Building an answer library vs buying a tool
- A library is canonical answers with owners, evidence, and a last-true date — not a folder of past questionnaires.
- Manual libraries decay invisibly as the product changes and owners move on.
- A disciplined spreadsheet plus a quarterly review is enough for a handful of questionnaires a year.
- Buy when volume, live-evidence citation, or multiple frameworks make manual truth-keeping the bottleneck.
- No tool fixes an ungoverned company; governance first, library second, tooling when volume justifies it.
What an answer library actually is
Not a folder of past questionnaires. A library is a set of canonical answers, each with the evidence behind it, the owner who vouches for it, and the date it was last true. The questionnaires are outputs; the library is the source. Teams that keep the outputs and skip the source rebuild their answers from memory every quarter and drift a little further from the facts each time.
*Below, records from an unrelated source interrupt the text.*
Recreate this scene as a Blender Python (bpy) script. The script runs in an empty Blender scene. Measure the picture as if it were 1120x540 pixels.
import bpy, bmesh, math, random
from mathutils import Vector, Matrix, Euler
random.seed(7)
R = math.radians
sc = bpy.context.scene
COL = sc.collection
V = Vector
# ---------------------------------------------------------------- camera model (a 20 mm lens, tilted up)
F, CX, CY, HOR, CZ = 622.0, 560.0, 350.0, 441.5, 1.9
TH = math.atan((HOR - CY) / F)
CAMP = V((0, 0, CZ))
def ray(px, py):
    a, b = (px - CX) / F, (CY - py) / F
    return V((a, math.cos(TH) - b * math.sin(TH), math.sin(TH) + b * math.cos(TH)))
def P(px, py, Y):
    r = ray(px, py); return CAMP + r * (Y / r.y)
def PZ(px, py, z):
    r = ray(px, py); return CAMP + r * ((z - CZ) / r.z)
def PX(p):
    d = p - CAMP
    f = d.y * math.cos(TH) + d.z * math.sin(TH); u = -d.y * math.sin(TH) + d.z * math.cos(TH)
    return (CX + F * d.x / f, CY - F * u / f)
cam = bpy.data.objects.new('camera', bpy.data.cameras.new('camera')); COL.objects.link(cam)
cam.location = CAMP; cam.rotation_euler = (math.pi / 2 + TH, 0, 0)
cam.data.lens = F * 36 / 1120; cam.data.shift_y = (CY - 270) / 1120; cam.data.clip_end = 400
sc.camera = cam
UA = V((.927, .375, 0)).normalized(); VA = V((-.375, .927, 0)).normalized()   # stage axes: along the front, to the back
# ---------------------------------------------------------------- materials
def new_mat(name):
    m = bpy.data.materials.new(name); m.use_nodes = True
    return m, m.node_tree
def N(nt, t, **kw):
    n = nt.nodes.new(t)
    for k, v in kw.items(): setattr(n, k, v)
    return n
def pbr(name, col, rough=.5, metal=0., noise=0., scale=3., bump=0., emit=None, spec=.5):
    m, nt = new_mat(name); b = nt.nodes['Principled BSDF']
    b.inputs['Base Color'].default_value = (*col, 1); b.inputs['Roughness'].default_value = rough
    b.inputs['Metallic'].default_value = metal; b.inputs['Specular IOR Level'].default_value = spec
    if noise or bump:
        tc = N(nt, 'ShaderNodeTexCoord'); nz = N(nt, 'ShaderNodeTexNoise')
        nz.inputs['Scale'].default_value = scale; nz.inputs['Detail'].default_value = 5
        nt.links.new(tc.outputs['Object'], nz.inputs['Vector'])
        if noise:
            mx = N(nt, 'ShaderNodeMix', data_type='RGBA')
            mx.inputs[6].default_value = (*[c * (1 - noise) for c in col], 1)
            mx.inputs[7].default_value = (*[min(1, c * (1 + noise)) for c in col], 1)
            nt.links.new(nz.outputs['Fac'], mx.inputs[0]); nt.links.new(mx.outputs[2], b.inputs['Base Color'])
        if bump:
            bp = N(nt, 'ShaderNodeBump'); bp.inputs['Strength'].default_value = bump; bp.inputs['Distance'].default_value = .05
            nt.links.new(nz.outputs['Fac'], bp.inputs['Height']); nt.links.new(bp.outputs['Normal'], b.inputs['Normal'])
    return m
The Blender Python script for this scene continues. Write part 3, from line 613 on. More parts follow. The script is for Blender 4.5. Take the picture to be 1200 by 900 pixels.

Where the do-it-yourself version breaks
The honest pattern, reported consistently by teams who have run one: the spreadsheet library works for the first months because one person owns it and the product is fresh in their head. Then the product changes and the answers do not. Then copies proliferate, one per deal, each edited separately, and nobody knows which is current. Then the owner changes role, and the linkage between each answer and its evidence, which lived in their head, leaves with them. The library still exists; its truth does not. The failure is not effort. It is that manual linkage between answers, evidence, and a changing product decays by nature, and the decay is invisible until a reviewer checks.
The honest build case
If you face a handful of questionnaires a year, a disciplined spreadsheet plus a quarterly review ritual is genuinely enough: canonical answers in one sheet, an evidence link and owner per row, a recurring calendar entry to re-verify, and a rule that deal copies are exports, never editable forks. Budget two to four hours a week of someone's time to keep it true, and accept that this budget is the product; skip it and you own a museum.
The honest buy case
Buy when any of these is true: questionnaires arrive monthly or faster; answers must cite live evidence rather than last quarter's documents; you answer across several frameworks and the same fact must stay consistent in each; or the person who maintained truth has left twice. What a tool buys you is not the writing, it is the linkage: answers wired to the controls and records behind them, so that when the product changes, the stale answers surface themselves instead of waiting for a reviewer to find them.
What no tool fixes
A tool cannot govern an ungoverned company. If nothing is inventoried, nothing owned, and nothing evidenced, a tool will generate confident answers to questions your organisation cannot truthfully answer, which is the worst outcome available. Order of operations: minimum viable governance first, library second, tooling when the volume justifies it.
Key terms
- Answer library
- The canonical set of answers, evidence, owners, and last-true dates that questionnaires are exported from — not a folder of past submissions.
- Canonical answer
- The single approved version of an answer to a recurring question, versioned once and reused rather than rewritten per deal.
- Evidence linkage
- The connection between an answer and the control, log, or policy that makes it true; the first thing to decay in a manual library.
- Staleness
- The invisible drift between what an answer says and what the product actually does, revealed only when a reviewer checks.
- Build vs buy
- The choice, driven by volume and evidence needs, between a disciplined spreadsheet and a tool that maintains linkage automatically.